The best-trained, most talented researchers gravitate to environments where their work is leveraged by modern equipment, reliable utilities, and sufficient funding for supplies and, perhaps most critically, where they can benefit from the presence of other talented people and we Africans are proven to be very talented and smart people if given the chance to explore.
Nigeria has a powerful entrepreneurial climate, with innovative ventures such as Jumia, Inter-switch,  and Andela as the outcomes. These ventures cut across education, fintech, agriculture, healthcare, logistics, and travel. Nigeria was Africa’s leading startup investment destination in 2018, recording nearly $95 million in deals. Lagos’ Yaba neighbourhood has even earned the nickname “Yabacon Valley.”

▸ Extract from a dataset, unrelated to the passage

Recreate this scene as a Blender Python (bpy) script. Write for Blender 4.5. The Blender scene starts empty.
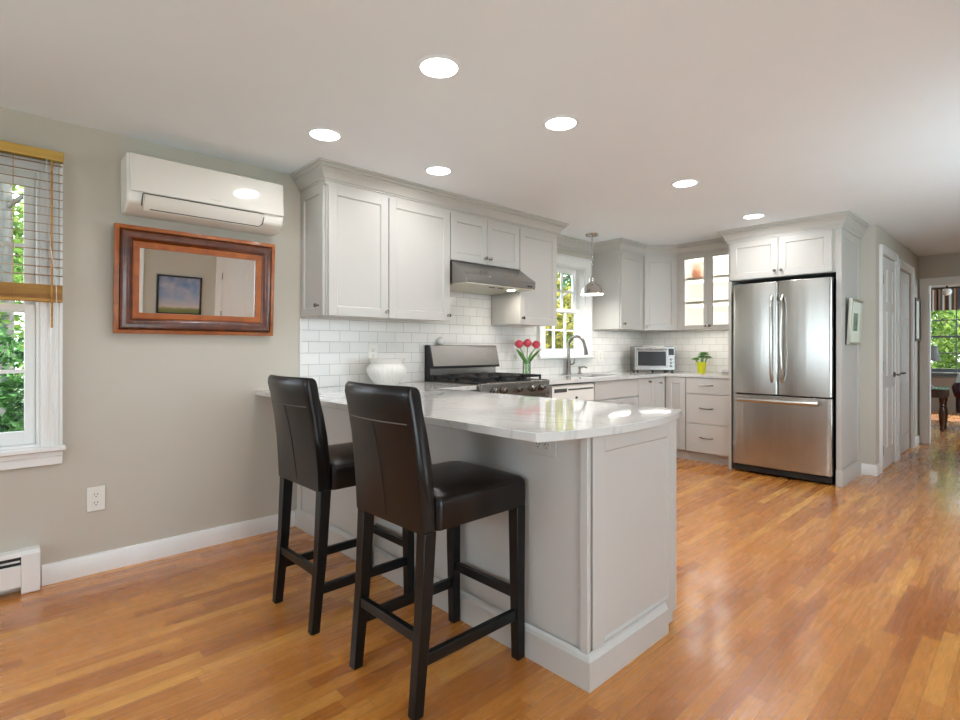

The relative affordability of Nigeria’s internet is key; The Economist ranks it first in affordability in the region. The government’s National Identity Management Commission has been carrying out massive registration across the country on the mandatory National Identity Number (NIN) scheme.
A unique identity system is essential in developing countries, where the vast majority have few other ways to prove who they are and thereby get access to public services or the financial system, usually through a mobile phone. Policies to facilitate digitisation must adapt to many challenges, which, themselves, must be addressed over time.
It is therefore heart-warming when the Minister of Communications and Digital Economy, Isa Pantami recently challenged startups and innovators in the Nigeria ecosystem to take ownership of existing policies to further consolidate and enhance the success of the ecosystem.
During his meeting with indigenous innovators in Lagos, Pantami urged them to explore avenues of developing the ecosystem to further drive the digital economy agenda.
Beyond the call, the Federal Government should also ensure its policies are practicable for the enabling environment.
Fom Gyem writes from Wuye District, Abuja.